-- start of Source data --

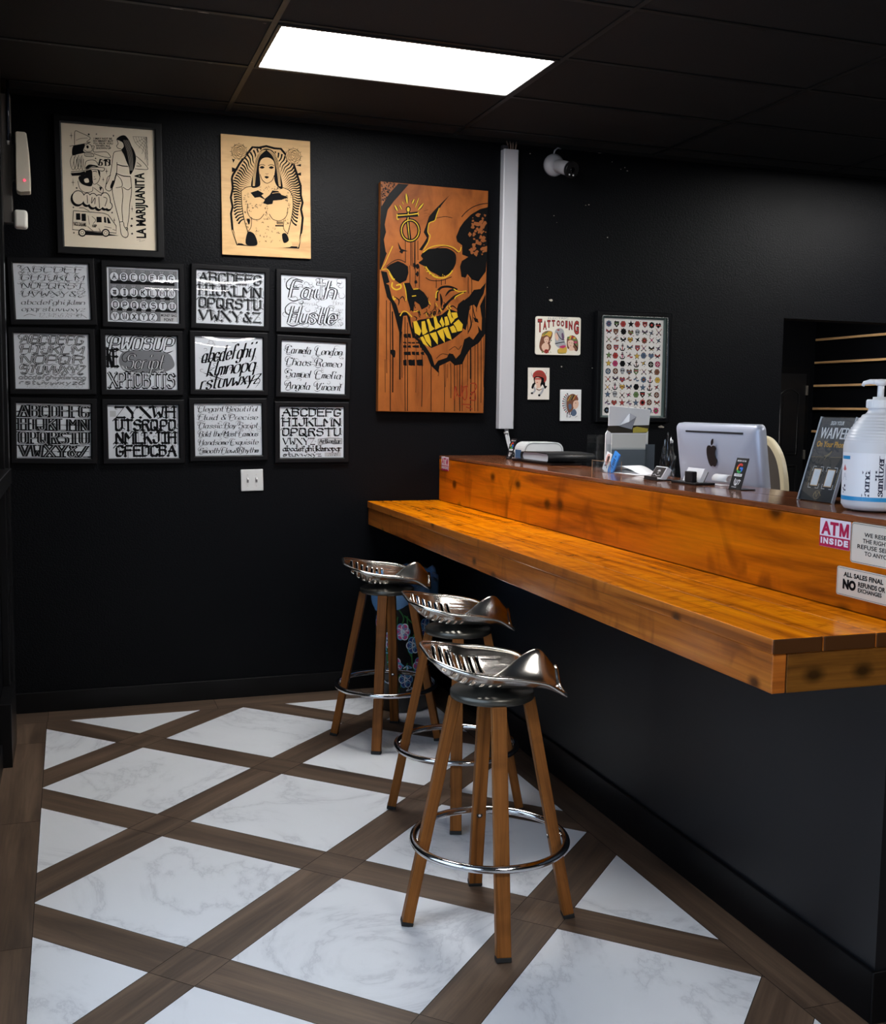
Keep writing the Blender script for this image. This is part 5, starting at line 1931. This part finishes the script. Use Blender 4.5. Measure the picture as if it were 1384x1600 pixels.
bd = b.build('cover', leather, o)
b = MB()
b.prism(inner, -.104, .12, Matrix(((1, 0, 0, 0), (0, 0, 1, 0), (0, 1, 0, 0), (0, 0, 0, 1))))
b.build('pages', mat('page edges', (206, 208, 216), .7, bump=(300., .6, .001)), o)
A = Art(lambda x, y, l: Vector((.1685 + l * .0003, x, y)), [mat('gold stamp', (120, 108, 84), .5)])
for k in range(16):
    A.disc(.0 + k * .008, .034 + .002 * math.sin(k * 1.7), .003, .002, 0, 1, 6)
A.build('stamp', bd)

# ---- clear card box with blue cards
o = on_ledge('card_holder', 'small clear box holding tall blue cards, left of the letter holder', 'card holder', 1.592, .232)
b = MB()
for q in ((-.085, .085, -.026, -.024, 0, .046), (-.085, .085, .026, .028, 0, .05), (-.085, -.083, -.024, .026, 0, .046), (.083, .085, -.024, .026, 0, .046), (-.085, .085, -.024, .026, 0, .003), (-.005, -.003, -.024, .026, 0, .046)):
    b.box(*q)
b.build('box', acry, o)
edge = mat('acrylic edge glint', (170, 140, 110), .2)
b = MB()
for x in (-.085, .085):
    for y in (-.025, .027):
        b.box(x - .001, x + .001, y - .001, y + .001, 0, .048)
b.box(-.085, .085, -.0262, -.0242, .0455, .0472)
b.build('box_edge', edge, o)
M = Matrix.Translation((.0, .008, .004)) @ Matrix.Rotation(math.radians(22), 4, 'Y') @ Matrix.Rotation(math.radians(-9), 4, 'X')
blue = mat('bright blue card', (62, 142, 224), .5)
for k in range(3):
    c = tag(MB(), None) if False else None
    t = on_ledge('blue_card', ('front blue printed card leaning in the clear card box', 'middle blue card in the clear card box', 'rear blue card in the clear card box')[k], 'card', 1.592, .232 + .003 * k)
    p = plate_box('card', blue, -.004, .04, 0, .0008, .0, .094, t, M)
    if k == 0:
        A = Art(lambda x, y, l: M @ Vector((-.004 + x * .00044, -.0003 - l * .0003, .094 - y * .00062)), [mat('dark blue print', (20, 40, 90), .6)])
        A.rect(44, 22, 60, 34, 0, 1)
        for r_ in range(4):
            A.rect(30 + r_ * 3, 48 + r_ * 12, 76, 55 + r_ * 12, 0, 1)
        A.text('TATTOO', 20, 100, 80, 112, 0, 1, .03)
        A.build('print', p)
M2 = Matrix.Translation((-.045, .012, .004)) @ Matrix.Rotation(math.radians(14), 4, 'Y') @ Matrix.Rotation(math.radians(-9), 4, 'X')
t = on_ledge('printed_card', 'pale card with a dark drawing left of the blue cards', 'card', 1.592, .232)
p = plate_box('card', whitec, -.018, .03, 0, .0008, 0, .082, t, M2)
A = Art(lambda x, y, l: M2 @ Vector((-.018 + x * .00048, -.0003 - l * .0003, .082 - y * .00048)), [mat('dark brown drawing', (60, 40, 36), .7), mat('pink wash', (214, 160, 150), .7)])
A.fill([(30, 20), (70, 15), (85, 60), (70, 110), (35, 120), (20, 70)], 1, 1, True)
A.fill([(40, 40), (75, 30), (70, 80), (50, 95)], 0, 2, True)
A.line([(20, 130), (50, 120), (80, 140)], 8, 0, 2)
A.build('print', p)

# ---- letter holder
o = on_ledge('letter_holder', 'tall clear acrylic letter holder with grey pocket behind the ledge', 'letter holder', 1.21, .5, 1.0305)
greyac = clear('smoky acrylic', 1.49, (.62, .66, .70))
for nm, q in (('front_panel', (.087, .09, -.095, .088, 0, .365)), ('middle_panel', (.03, .033, -.095, .088, 0, .40)), ('back_panel', (-.09, -.087, -.132, .145, 0, .42)), ('side_panel', (-.087, .087, -.098, -.095, 0, .38)), ('side_panel', (-.087, .087, .088, .091, 0, .365)), ('wing_panel', (.06, .063, .091, .145, 0, .385)), ('wing_panel', (.0, .003, -.132, -.098, 0, .418)), ('base_panel', (-.087, .087, -.095, .088, 0, .003))):
    box_obj(nm, acry, *q, o)
box_obj('insert', mat('grey insert sheet', (128, 134, 142), .5), .082, .083, -.09, .084, .01, .357, o)
box_obj('insert', mat('slate insert sheet', (84, 92, 102), .5), .066, .067, .093, .142, .01, .38, o)
t = on_ledge('envelope', 'large white mailer torn open, standing at the back of the letter holder', 'envelope', 1.25, .505, 1.04)
em = mat('white mailer paper', (240, 240, 242), .65, bump=(14., .4, .004))
ME = Matrix(((0, 0, 1, 0), (1, 0, 0, 0), (0, 1, 0, 0), (0, 0, 0, 1)))
b = MB()
b.prism([(-.112, 0), (.112, 0), (.112, .452), (.098, .458), (-.07, .444), (-.085, .462), (-.096, .438), (-.108, .42)], .0, .006, ME)
bk = b.build('back_sheet', em, t)
b = MB()
b.prism([(-.10, .455), (.112, .46), (.118, .53), (.10, .535), (-.098, .548)], .008, .013, ME @ Matrix.Rotation(0, 4, 'X'))
b.build('flap', em, t, .002)
b = MB()
b.prism([(-.104, .437), (-.08, .422), (.1, .424), (.112, .434), (.114, .462), (.02, .466), (-.09, .46)], .006, .008, ME)
b.build('torn_opening', mat('dark inside of mailer', (48, 40, 30), .8), t)
b = MB()
b.prism([(.03, .424), (.105, .427), (.108, .444), (.05, .452), (.03, .446)], .0085, .011, ME)
b.build('yellow_padding', mat('yellow lining', (196, 178, 70), .7), t)
b = MB()
for tri in ([(-.048, .455, .016), (.0, .515, .03), (.034, .498, .03), (.02, .44, .016)], [(-.048, .455, .016), (.0, .515, .03), (-.01, .475, .045)], [(.0, .515, .03), (.034, .498, .03), (-.01, .475, .045)]):
    b.face([(z, x, y) for x, y, z in tri])
b.build('folded_flap', mat('grey inner paper', (158, 162, 172), .6), t, solid=.001)
t = on_ledge('envelope', 'plain white letter standing in the front pocket of the holder', 'envelope', 1.285, .4965, 1.04)
b = MB()
b.prism([(-.088, 0), (.088, 0), (.09, .416), (-.085, .418)], .0, .004, ME)
b.build('sheet', mat('off white letter', (226, 226, 222), .7), t)
t = on_ledge('plastic_bag', 'crumpled clear plastic wrap stuffed right of the letter holder', 'plastic wrap', 1.345, .672, 1.034)
bm = bmesh.new()
bmesh.ops.create_icosphere(bm, subdivisions=4, radius=1)
rnd = random.Random(4)
ph = [rnd.uniform(0, 6) for _ in range(6)]
for v in bm.verts:
    d = v.co
    k = 1 + .22 * math.sin(7 * d.x + ph[0]) * math.sin(8 * d.z + ph[1]) + .16 * math.sin(15 * d.y + ph[2]) * math.sin(13 * d.z + ph[3])
    v.co = Vector((d.x * .03 * k, d.y * .036 * k, .2 + d.z * .195 * k))
zmin = min(v.co.z for v in bm.verts)
for v in bm.verts:
    v.co.z = (v.co.z - zmin) * .93
me = bpy.data.meshes.new('wrap')
bm.to_mesh(me)
bm.free()
me.materials.append(clear('crinkled film', 2.2, (.85, .88, .9), .12))
w_ = bpy.data.objects.new('wrap', me)
COL.objects.link(w_)
w_.parent = t

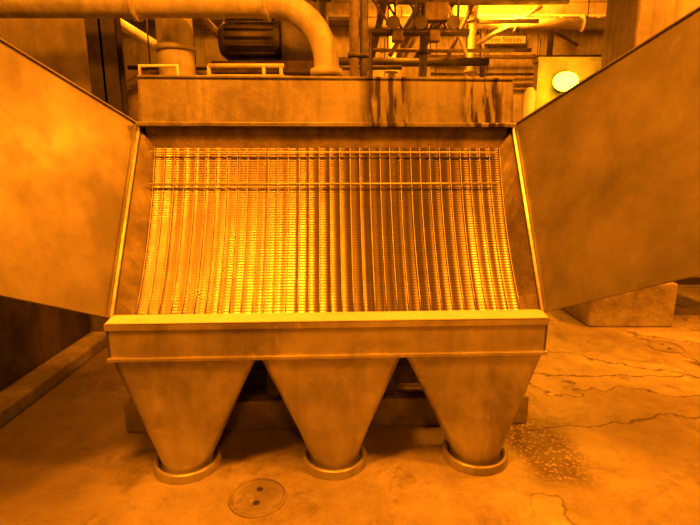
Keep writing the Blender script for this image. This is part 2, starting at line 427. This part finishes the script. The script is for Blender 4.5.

-- end of Source data --

What is being asked: Could you repeat all of the material exactly? Pictures should not be copied.

Task output:
Keep writing the Blender script for this image. This is part 5, starting at line 1931. This part finishes the script. Use Blender 4.5. Measure the picture as if it were 1384x1600 pixels.
bd = b.build('cover', leather, o)
b = MB()
b.prism(inner, -.104, .12, Matrix(((1, 0, 0, 0), (0, 0, 1, 0), (0, 1, 0, 0), (0, 0, 0, 1))))
b.build('pages', mat('page edges', (206, 208, 216), .7, bump=(300., .6, .001)), o)
A = Art(lambda x, y, l: Vector((.1685 + l * .0003, x, y)), [mat('gold stamp', (120, 108, 84), .5)])
for k in range(16):
    A.disc(.0 + k * .008, .034 + .002 * math.sin(k * 1.7), .003, .002, 0, 1, 6)
A.build('stamp', bd)

# ---- clear card box with blue cards
o = on_ledge('card_holder', 'small clear box holding tall blue cards, left of the letter holder', 'card holder', 1.592, .232)
b = MB()
for q in ((-.085, .085, -.026, -.024, 0, .046), (-.085, .085, .026, .028, 0, .05), (-.085, -.083, -.024, .026, 0, .046), (.083, .085, -.024, .026, 0, .046), (-.085, .085, -.024, .026, 0, .003), (-.005, -.003, -.024, .026, 0, .046)):
    b.box(*q)
b.build('box', acry, o)
edge = mat('acrylic edge glint', (170, 140, 110), .2)
b = MB()
for x in (-.085, .085):
    for y in (-.025, .027):
        b.box(x - .001, x + .001, y - .001, y + .001, 0, .048)
b.box(-.085, .085, -.0262, -.0242, .0455, .0472)
b.build('box_edge', edge, o)
M = Matrix.Translation((.0, .008, .004)) @ Matrix.Rotation(math.radians(22), 4, 'Y') @ Matrix.Rotation(math.radians(-9), 4, 'X')
blue = mat('bright blue card', (62, 142, 224), .5)
for k in range(3):
    c = tag(MB(), None) if False else None
    t = on_ledge('blue_card', ('front blue printed card leaning in the clear card box', 'middle blue card in the clear card box', 'rear blue card in the clear card box')[k], 'card', 1.592, .232 + .003 * k)
    p = plate_box('card', blue, -.004, .04, 0, .0008, .0, .094, t, M)
    if k == 0:
        A = Art(lambda x, y, l: M @ Vector((-.004 + x * .00044, -.0003 - l * .0003, .094 - y * .00062)), [mat('dark blue print', (20, 40, 90), .6)])
        A.rect(44, 22, 60, 34, 0, 1)
        for r_ in range(4):
            A.rect(30 + r_ * 3, 48 + r_ * 12, 76, 55 + r_ * 12, 0, 1)
        A.text('TATTOO', 20, 100, 80, 112, 0, 1, .03)
        A.build('print', p)
M2 = Matrix.Translation((-.045, .012, .004)) @ Matrix.Rotation(math.radians(14), 4, 'Y') @ Matrix.Rotation(math.radians(-9), 4, 'X')
t = on_ledge('printed_card', 'pale card with a dark drawing left of the blue cards', 'card', 1.592, .232)
p = plate_box('card', whitec, -.018, .03, 0, .0008, 0, .082, t, M2)
A = Art(lambda x, y, l: M2 @ Vector((-.018 + x * .00048, -.0003 - l * .0003, .082 - y * .00048)), [mat('dark brown drawing', (60, 40, 36), .7), mat('pink wash', (214, 160, 150), .7)])
A.fill([(30, 20), (70, 15), (85, 60), (70, 110), (35, 120), (20, 70)], 1, 1, True)
A.fill([(40, 40), (75, 30), (70, 80), (50, 95)], 0, 2, True)
A.line([(20, 130), (50, 120), (80, 140)], 8, 0, 2)
A.build('print', p)

# ---- letter holder
o = on_ledge('letter_holder', 'tall clear acrylic letter holder with grey pocket behind the ledge', 'letter holder', 1.21, .5, 1.0305)
greyac = clear('smoky acrylic', 1.49, (.62, .66, .70))
for nm, q in (('front_panel', (.087, .09, -.095, .088, 0, .365)), ('middle_panel', (.03, .033, -.095, .088, 0, .40)), ('back_panel', (-.09, -.087, -.132, .145, 0, .42)), ('side_panel', (-.087, .087, -.098, -.095, 0, .38)), ('side_panel', (-.087, .087, .088, .091, 0, .365)), ('wing_panel', (.06, .063, .091, .145, 0, .385)), ('wing_panel', (.0, .003, -.132, -.098, 0, .418)), ('base_panel', (-.087, .087, -.095, .088, 0, .003))):
    box_obj(nm, acry, *q, o)
box_obj('insert', mat('grey insert sheet', (128, 134, 142), .5), .082, .083, -.09, .084, .01, .357, o)
box_obj('insert', mat('slate insert sheet', (84, 92, 102), .5), .066, .067, .093, .142, .01, .38, o)
t = on_ledge('envelope', 'large white mailer torn open, standing at the back of the letter holder', 'envelope', 1.25, .505, 1.04)
em = mat('white mailer paper', (240, 240, 242), .65, bump=(14., .4, .004))
ME = Matrix(((0, 0, 1, 0), (1, 0, 0, 0), (0, 1, 0, 0), (0, 0, 0, 1)))
b = MB()
b.prism([(-.112, 0), (.112, 0), (.112, .452), (.098, .458), (-.07, .444), (-.085, .462), (-.096, .438), (-.108, .42)], .0, .006, ME)
bk = b.build('back_sheet', em, t)
b = MB()
b.prism([(-.10, .455), (.112, .46), (.118, .53), (.10, .535), (-.098, .548)], .008, .013, ME @ Matrix.Rotation(0, 4, 'X'))
b.build('flap', em, t, .002)
b = MB()
b.prism([(-.104, .437), (-.08, .422), (.1, .424), (.112, .434), (.114, .462), (.02, .466), (-.09, .46)], .006, .008, ME)
b.build('torn_opening', mat('dark inside of mailer', (48, 40, 30), .8), t)
b = MB()
b.prism([(.03, .424), (.105, .427), (.108, .444), (.05, .452), (.03, .446)], .0085, .011, ME)
b.build('yellow_padding', mat('yellow lining', (196, 178, 70), .7), t)
b = MB()
for tri in ([(-.048, .455, .016), (.0, .515, .03), (.034, .498, .03), (.02, .44, .016)], [(-.048, .455, .016), (.0, .515, .03), (-.01, .475, .045)], [(.0, .515, .03), (.034, .498, .03), (-.01, .475, .045)]):
    b.face([(z, x, y) for x, y, z in tri])
b.build('folded_flap', mat('grey inner paper', (158, 162, 172), .6), t, solid=.001)
t = on_ledge('envelope', 'plain white letter standing in the front pocket of the holder', 'envelope', 1.285, .4965, 1.04)
b = MB()
b.prism([(-.088, 0), (.088, 0), (.09, .416), (-.085, .418)], .0, .004, ME)
b.build('sheet', mat('off white letter', (226, 226, 222), .7), t)
t = on_ledge('plastic_bag', 'crumpled clear plastic wrap stuffed right of the letter holder', 'plastic wrap', 1.345, .672, 1.034)
bm = bmesh.new()
bmesh.ops.create_icosphere(bm, subdivisions=4, radius=1)
rnd = random.Random(4)
ph = [rnd.uniform(0, 6) for _ in range(6)]
for v in bm.verts:
    d = v.co
    k = 1 + .22 * math.sin(7 * d.x + ph[0]) * math.sin(8 * d.z + ph[1]) + .16 * math.sin(15 * d.y + ph[2]) * math.sin(13 * d.z + ph[3])
    v.co = Vector((d.x * .03 * k, d.y * .036 * k, .2 + d.z * .195 * k))
zmin = min(v.co.z for v in bm.verts)
for v in bm.verts:
    v.co.z = (v.co.z - zmin) * .93
me = bpy.data.meshes.new('wrap')
bm.to_mesh(me)
bm.free()
me.materials.append(clear('crinkled film', 2.2, (.85, .88, .9), .12))
w_ = bpy.data.objects.new('wrap', me)
COL.objects.link(w_)
w_.parent = t

Keep writing the Blender script for this image. This is part 2, starting at line 427. This part finishes the script. The script is for Blender 4.5.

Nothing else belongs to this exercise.